When a cure is developed to rid mutants of their unusual abilities, the mutant community is torn in two, with some more than happy to get rid of what they view as a curse, while others are vehemently against it. Outraged at this development, Magneto makes war on the humans for trying to rid the world of mutantkind and the X-Men stand in the gap to stop him.

 

This movie has a lot going on and seems to serve as an ending to the previous two movies, bringing to fruition a major confrontation between the X-Men and the Brotherhood. These two teams, while having skirmished in the other movies, never had an all-out battle and this flick shows that. It also brings to pass a version of the Dark Phoenix storyline with Jean Grey returning from the dead as the Phoenix and working for the bad guys.

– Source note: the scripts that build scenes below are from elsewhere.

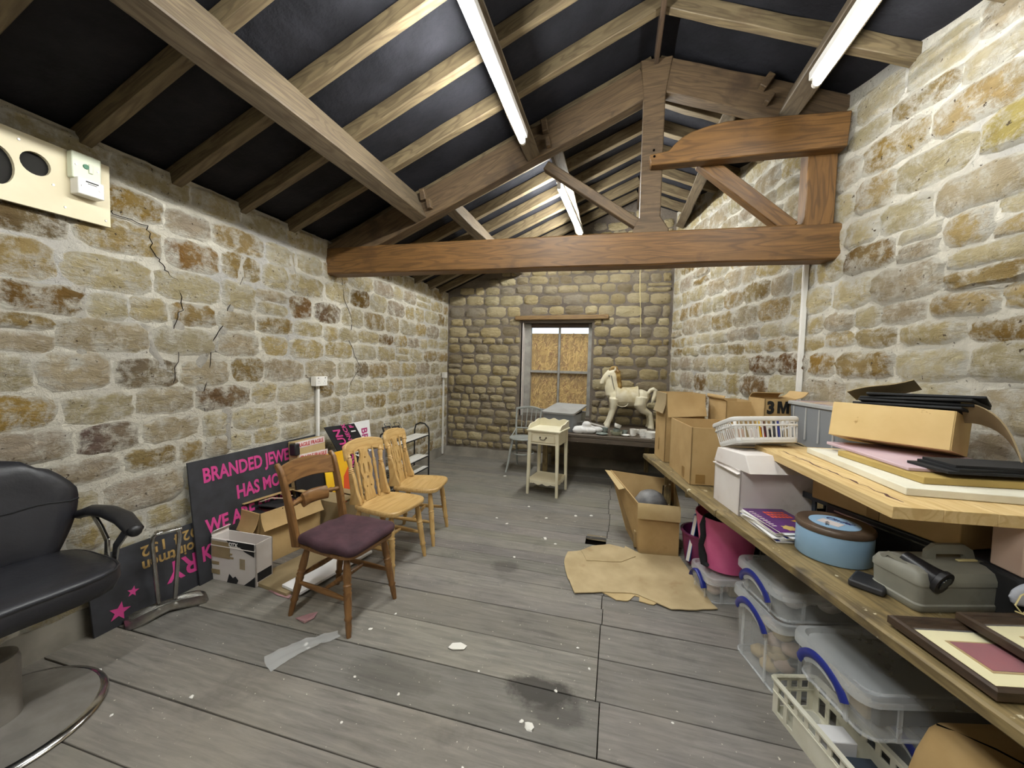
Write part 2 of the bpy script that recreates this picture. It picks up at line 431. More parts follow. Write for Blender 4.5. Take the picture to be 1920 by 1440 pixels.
pm('lid_print', '#b9a38c', '#8f7d8d', 9, .35, lo=.45, hi=.55, spots=[('#d9b45a', 12, .6, .66)])
pm('perf_metal', '#7d787d', '#8b868a', 7, .5, metal=.3)
pm('wire', '#a9a9a6', rough=.35, metal=.8)
pm('rack_black', '#1b1b1d', rough=.45)
pm('book_brown', '#6b5a3f', '#8a7652', 8, .6)
pm('glass_dark', '#1d2022', rough=.12); pm('pot_grey', '#4d4d50', '#8a8886', 7, .5)
k = NT('pane_glass'); k.b.inputs['Roughness'].default_value = .05; k.b.inputs['Alpha'].default_value = .05; k.b.inputs['Specular IOR Level'].default_value = .15; k.b.inputs['Base Color'].default_value = (.8, .85, .9, 1); MATS['pane_glass'] = k.m
k = NT('tube_glow'); k.b.inputs['Base Color'].default_value = (1, 1, 1, 1); k.b.inputs['Emission Color'].default_value = (.98, 1, .98, 1); k.b.inputs['Emission Strength'].default_value = TUBE; MATS['tube_glow'] = k.m
for nm_, f_ in (('tube_glow_dim', .42), ('tube_glow_strong', 1.35)):  # right tube dimmed, far and rear tubes boosted, to balance wall brightness
    MATS[nm_] = MATS['tube_glow'].copy(); MATS[nm_].node_tree.nodes['Principled BSDF'].inputs['Emission Strength'].default_value = TUBE*f_
PATCHES = [[(1.4, 1.85), (1.41, 1.76), (1.42, 1.65), (1.42, 1.57), (1.39, 1.48)],
[(2.34, 2.25), (2.3, 2.05), (2.25, 1.91), (2.2, 1.77), (2.15, 1.61), (2.12, 1.54)],
[(1.87, 1.78), (1.88, 1.59), (1.89, 1.54)],
[(2.04, 1.57), (2.02, 1.39), (2.02, 1.24)],
[(2.22, 1.25), (2.21, 1.08), (2.2, 0.84)],
[(1.7, 1.68), (1.74, 1.52), (1.8, 1.42), (1.84, 1.39)],
[(2.77, 2.37), (2.8, 2.2), (2.79, 2.08)],
]
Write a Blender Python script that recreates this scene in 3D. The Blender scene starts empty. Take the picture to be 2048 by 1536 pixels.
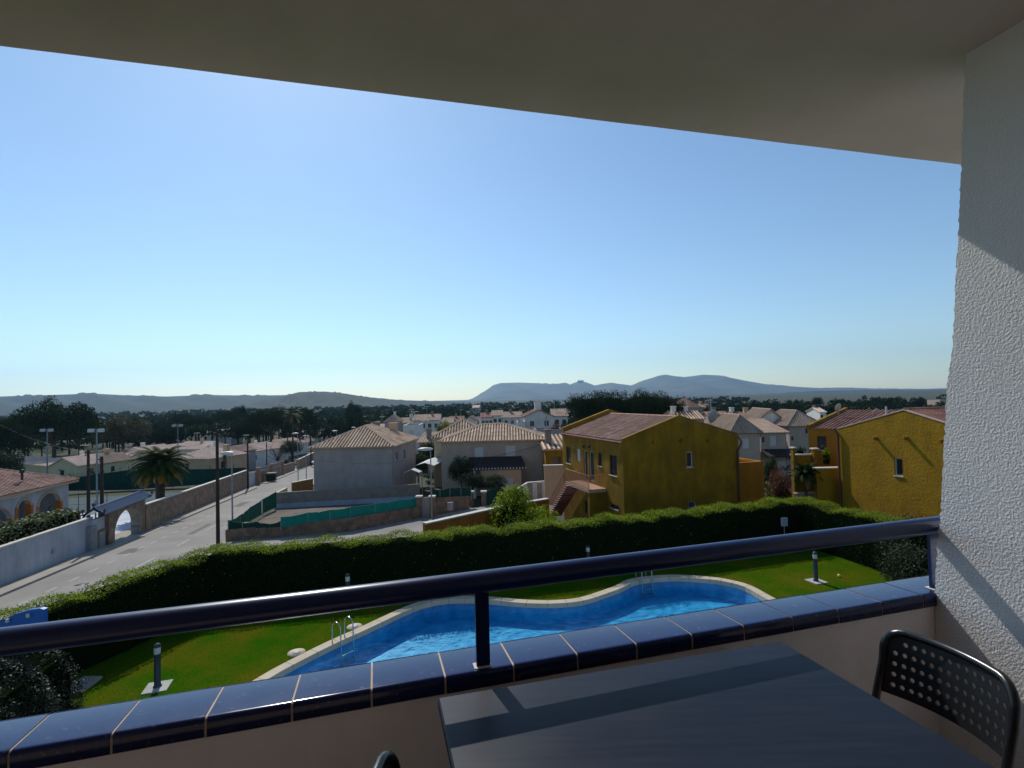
import bpy, math, random
from mathutils import Vector, Matrix
from mathutils.geometry import tessellate_polygon

# ------------------------------------------------------------------ camera, light, exposure
SC = bpy.context.scene
EYE = 8.0; F = 1057.0
PIT = math.radians(1.52); ROL = math.radians(1.4)
_fw = Vector((0, math.cos(PIT), math.sin(PIT))); _r0 = Vector((1, 0, 0)); _u0 = Vector((0, -math.sin(PIT), math.cos(PIT)))
_r = _r0*math.cos(ROL) - _u0*math.sin(ROL); _u = _u0*math.cos(ROL) + _r0*math.sin(ROL)
cam = bpy.data.cameras.new("camera"); camo = bpy.data.objects.new("camera", cam); SC.collection.objects.link(camo)
M = Matrix.Identity(4)
for i, v in enumerate((_r, _u, -_fw)):
    for j in range(3): M[j][i] = v[j]
M[2][3] = EYE
camo.matrix_world = M
cam.sensor_width = 36; cam.lens = 36*F/2048; cam.clip_start = .05; cam.clip_end = 30000
SC.camera = camo

SUN_AZ = math.radians(-24); SUN_EL = math.radians(44)
sdir = Vector((math.sin(SUN_AZ)*math.cos(SUN_EL), math.cos(SUN_AZ)*math.cos(SUN_EL), math.sin(SUN_EL)))
w = bpy.data.worlds.new("World"); SC.world = w; w.use_nodes = True
nt = w.node_tree; nt.nodes.clear()
sky = nt.nodes.new('ShaderNodeTexSky'); sky.sky_type = 'NISHITA'; sky.sun_disc = False
sky.sun_elevation = SUN_EL; sky.sun_rotation = SUN_AZ
sky.altitude = 0; sky.air_density = 1.0; sky.dust_density = 0.25; sky.ozone_density = 1.0
bg = nt.nodes.new('ShaderNodeBackground'); bg.inputs[1].default_value = 0.108
out = nt.nodes.new('ShaderNodeOutputWorld')
tint = nt.nodes.new('ShaderNodeVectorMath'); tint.operation = 'MULTIPLY'; tint.inputs[1].default_value = (.88, 1.0, 1.06)
nt.links.new(sky.outputs[0], tint.inputs[0]); nt.links.new(tint.outputs[0], bg.inputs[0]); nt.links.new(bg.outputs[0], out.inputs[0])
sl = bpy.data.lights.new("sun", 'SUN'); sl.energy = 3.5; sl.angle = math.radians(.53); sl.color = (1, .95, .87)
so = bpy.data.objects.new("sun", sl); SC.collection.objects.link(so)
so.rotation_euler = sdir.to_track_quat('Z', 'Y').to_euler(); so.location = (0, 0, 50)
SC.view_settings.view_transform = 'Standard'; SC.view_settings.look = 'None'
SC.view_settings.exposure = 0.12; SC.view_settings.gamma = 1; SC.view_settings.use_curve_mapping = False
SC.cycles.max_bounces = 8; SC.cycles.transparent_max_bounces = 12; SC.cycles.volume_bounces = 0
SC.cycles.sample_clamp_indirect = 6

# ------------------------------------------------------------------ geometry of the place
def ray(px, py):
    d = _fw + _r*((px-1024)/F) + _u*((768-py)/F)
    return d/d.y
def D(px, py, Y):
    d = ray(px, py); return Vector((d.x*Y, Y, EYE+d.z*Y))
def G(px, py, z=0.0):
    d = ray(px, py); Y = (z-EYE)/d.z; return Vector((d.x*Y, Y, z))
def lat(px, py=850): return ray(px, py).x
RH = Vector((-.2172, .9761, 0)); TH = Vector((.9761, .2172, 0))
def terr(x, y):
    s = -.2172*x + .9761*y
    return .2 - .053*min(max(s, -20), 140)
def T(px, py, off=0.0):
    d = ray(px, py); lo, hi = 1., 3000.
    for _ in range(50):
        m = (lo+hi)/2
        if EYE+d.z*m > terr(d.x*m, m)+off: lo = m
        else: hi = m
    return Vector((d.x*lo, lo, terr(d.x*lo, lo)+off))
def ST(s, t, off=0.0):
    p = RH*s + TH*t; return Vector((p.x, p.y, terr(p.x, p.y)+off))
A0 = math.radians(14.6)
UD = Vector((math.cos(A0), math.sin(A0), 0)); ND = Vector((-math.sin(A0), math.cos(A0), 0))
def B(u, n, z): # balcony coordinates, z relative to the eye
    p = UD*u + ND*n; return Vector((p.x, p.y, EYE+z))

# ------------------------------------------------------------------ mesh helpers
class MB:
    def __init__(s): s.v = []; s.f = []; s.sm = []; s.mi = []; s.cur = 0
    def quad(s, *p, smooth=False):
        n = len(s.v); s.v += [Vector(q) for q in p]; s.f.append(tuple(range(n, n+len(p)))); s.sm.append(smooth); s.mi.append(s.cur)
    def add(s, vs, fs, smooth=False):
        n = len(s.v); s.v += [Vector(q) for q in vs]
        for f in fs: s.f.append(tuple(i+n for i in f)); s.sm.append(smooth); s.mi.append(s.cur)
    def box(s, o, a, b, c):
        o, a, b, c = map(Vector, (o, a, b, c))
        if a.cross(b).dot(c) < 0: a, b = b, a
        v = [o, o+a, o+a+b, o+b]; v += [q+c for q in v]
        s.add(v, [(3,2,1,0),(4,5,6,7),(0,1,5,4),(1,2,6,5),(2,3,7,6),(3,0,4,7)])
    def cbox(s, c, sx, sy, sz, rot=0):
        ux = Vector((math.cos(rot), math.sin(rot), 0)); uy = Vector((-math.sin(rot), math.cos(rot), 0))
        s.box(Vector(c)-ux*sx/2-uy*sy/2, ux*sx, uy*sy, Vector((0,0,sz)))
    def bbox(s, c, sx, sy, sz, rot=0, b=.02): # bevelled box, chamfered plan corners and top rim
        ux = Vector((math.cos(rot), math.sin(rot), 0)); uy = Vector((-math.sin(rot), math.cos(rot), 0)); c = Vector(c)
        def ring(z, i):
            hx, hy = sx/2-i, sy/2-i
            pts = [(hx-b,-hy),(hx,-hy+b),(hx,hy-b),(hx-b,hy),(-hx+b,hy),(-hx,hy-b),(-hx,-hy+b),(-hx+b,-hy)]
            return [c+ux*x+uy*y+Vector((0,0,z)) for x, y in pts]
        s.loft([ring(0,0), ring(sz-b,0), ring(sz,b)], cap=True)
    def loft(s, rings, cap=False, closed=True, smooth=False):
        n = len(rings[0]); vs = [q for r in rings for q in r]; fs = []
        for i in range(len(rings)-1):
            for j in range(n if closed else n-1):
                k = (j+1) % n; fs.append((i*n+j, i*n+k, (i+1)*n+k, (i+1)*n+j))
        s.add(vs, fs, smooth)
        if cap:
            s.quad(*reversed(rings[0])); s.quad(*rings[-1])
    def tube(s, pts, r, seg=8, smooth=True, cap=True):
        pts = [Vector(p) for p in pts]; rs = r if isinstance(r, (list, tuple)) else [r]*len(pts)
        rings = []; up = None
        for i, p in enumerate(pts):
            t = (pts[min(i+1, len(pts)-1)]-pts[max(i-1, 0)]).normalized()
            if up is None:
                a = Vector((0,0,1)) if abs(t.z) < .9 else Vector((1,0,0)); up = (a-t*a.dot(t)).normalized()
            else: up = (up-t*up.dot(t)).normalized()
            sd = t.cross(up)
            rings.append([p+(up*math.cos(a)+sd*math.sin(a))*rs[i] for a in [2*math.pi*k/seg for k in range(seg)]])
        s.loft(rings, False, True, smooth)
        if cap: s.quad(*reversed(rings[0])); s.quad(*rings[-1])
    def lathe(s, c, prof, seg=12, smooth=True):
        c = Vector(c)
        rings = [[c+Vector((r*math.cos(a), r*math.sin(a), z)) for a in [2*math.pi*k/seg for k in range(seg)]] for r, z in prof]
        s.loft(rings, True, True, smooth)
    def poly_prism(s, pts, off, holes=()): # pts planar ring, off = extrusion
        off = Vector(off); loops = [[Vector(p) for p in pts]] + [[Vector(p) for p in h] for h in holes]
        tri = tessellate_polygon(loops); flat = [p for l in loops for p in l]
        nrm = Vector((0,0,0))
        for a, b, c in tri: nrm += (flat[b]-flat[a]).cross(flat[c]-flat[a])
        for a, b, c in tri:
            f = (flat[b]-flat[a]).cross(flat[c]-flat[a])
            if f.dot(off) < 0: b, c = c, b
            s.add([flat[a]+off, flat[b]+off, flat[c]+off], [(0,1,2)]); s.add([flat[a], flat[c], flat[b]], [(0,1,2)])
        for l in loops:
            for i in range(len(l)):
                a, b = l[i], l[(i+1) % len(l)]; s.quad(a, b, b+off, a+off)
    def build(s, name, m, parent=None, origin=None, label=None):
        me = bpy.data.meshes.new(name); o = bpy.data.objects.new(name, me)
        if parent is not None: org = ORG[parent.name]
        else: org = Vector(origin) if origin is not None else Vector((0,0,0))
        me.from_pydata([tuple(v-org) for v in s.v], [], s.f)
        me.polygons.foreach_set('use_smooth', s.sm)
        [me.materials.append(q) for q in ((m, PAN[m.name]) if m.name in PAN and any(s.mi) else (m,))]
        if any(s.mi): me.polygons.foreach_set('material_index', s.mi)
        me.update()
        SC.collection.objects.link(o)
        if parent is not None: o.parent = parent
        else: o.location = org
        ORG[o.name] = org
        if label: o['label'] = label
        return o
ORG = {}
PAN = {}
def tag(o, label, cat, group=None, kind=None):
    o['label'] = label; o['category'] = cat
    if group: o['group'] = group
    if kind: o['kind'] = kind
    return o
def thing(name, label, cat, loc, group=None):
    o = bpy.data.objects.new(name, None); SC.collection.objects.link(o); o.location = Vector(loc); o.empty_display_size = .2
    ORG[o.name] = Vector(loc); return tag(o, label, cat, group)
def struct(name, mb, m):
    o = mb.build(name, m); o['kind'] = 'structure'; return o
def copy_tree(o, parent=None):
    c = o.copy(); SC.collection.objects.link(c)
    if parent is not None: c.parent = parent
    for ch in o.children: copy_tree(ch, c)
    return c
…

From an action standpoint, this movie has tons of it and it’s really cool. Wolverine (Hugh Jackman) kicks butt as usual, while having the Juggernaut (Vinnie Jones) running around and smashing into things makes you cheer. Magneto (Sir Ian McKellen) ups the metal-controlling ante in this—I mean, lifting a bridge? Flipping semis? Awesome!—and even having Beast (Kelsey Grammer) beasting it up adds a level of excitement that makes this comic-book-come-to-life a thrill. And when Jean Grey lets loose and destroys her childhood home while a bunch of X-Men and Brotherhood folks are fighting inside it? That was some jaw-dropping stuff!

From a story standpoint, it kind of falters. In a general sense—the overall story, I mean—it’s fine as is. That is, the “what it’s about.” The delivery, however, seems to suffer from the same thing Spider-Man 3 did: too much going on and not enough time to tell it in. Had this third X-Men movie either been part one of two or even the first in a trilogy where the mutant cure is introduced, a war brews, there’s a big battle, some people die, etc. then that would’ve been fine. But it didn’t happen that way. I don’t know if that’s because of a change in hands of directors or what.

The other thing that I didn’t like—but could’ve worked had the story justified it/been expanded into another movie or two—was everyone dying. We lost some major people in this movie and for seemingly no good reason. I have no trouble with killing off major characters. It can definitely add to the story . . . when done right. In this flick, there didn’t seem any justification for it.

What’s amazing is thanks to the upcoming X-Men: Days of Future Past in 2014, depending on how that plays out, there’s a chance of undoing some of the stuff that fell short in this outing and bringing back some people from the dead. After all, isn’t that what time travel’s for?

In the meantime, yeah, if you want a fun superhero movie, I’d still recommend X-Men: The Last Stand.